Momentan geht es vor allem darum, die Forschung auf dem Gebiet der Carbon Nanotubes voranzutreiben und es fehlt hier auch nicht an Anstrengungen. Sobald CNTs bzw. entsprechende Verbundwerkstoffe in Massenproduktion hergestellt werden können ist der Rest mehr oder weniger einfach: Die Climber und alles andere können mit heutiger Technologie gebaut werden.

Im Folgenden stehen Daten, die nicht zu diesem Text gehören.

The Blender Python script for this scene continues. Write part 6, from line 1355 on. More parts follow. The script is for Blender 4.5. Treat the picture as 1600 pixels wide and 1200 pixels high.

Edwards arbeitet inzwischen für das Institute for Scientific Research, nachdem er zuvor mit Michael Laine eine Firma namens Highlift Systems gegründet hatte, um den Weltraumaufzug zu realisieren. Laine und Edwards hatten jedoch Meinungsverschiedenheiten darüber, wie man am besten vorgehen sollte, was schließlich dazu führte, dass man sich einvernehmlich, so heißt es, wieder trennte. Laine hat mittlerweile eine zweite Firma, Liftport, gegründet, die sich das ehrgeizige Ziel gesetzt hat, den ersten Aufzug bis 2018, also in 15 Jahren, in Angriff zu nehmen; auf der Webseite der Firma tickt sogar ein Countdown. Wenn dieser Zeitplan vielleicht auch ein bisschen zu optimistisch erscheint, so scheint doch auch Arthur C. Clarkes Einschätzung, dass der Weltraumaufzug gebaut würde, 50 Jahre nachdem man aufgehört hätte, über die Idee zu lachen, heute zu pessimistisch. Eines steht fest: Mit dem neuen Design von Edwards ist der Bau eines Weltraumaufzugs von einer Sci-Fi-Träumerei zu einer ernstzunehmenden Option für den Zugang zum Weltraum in diesem Jahrhundert geworden.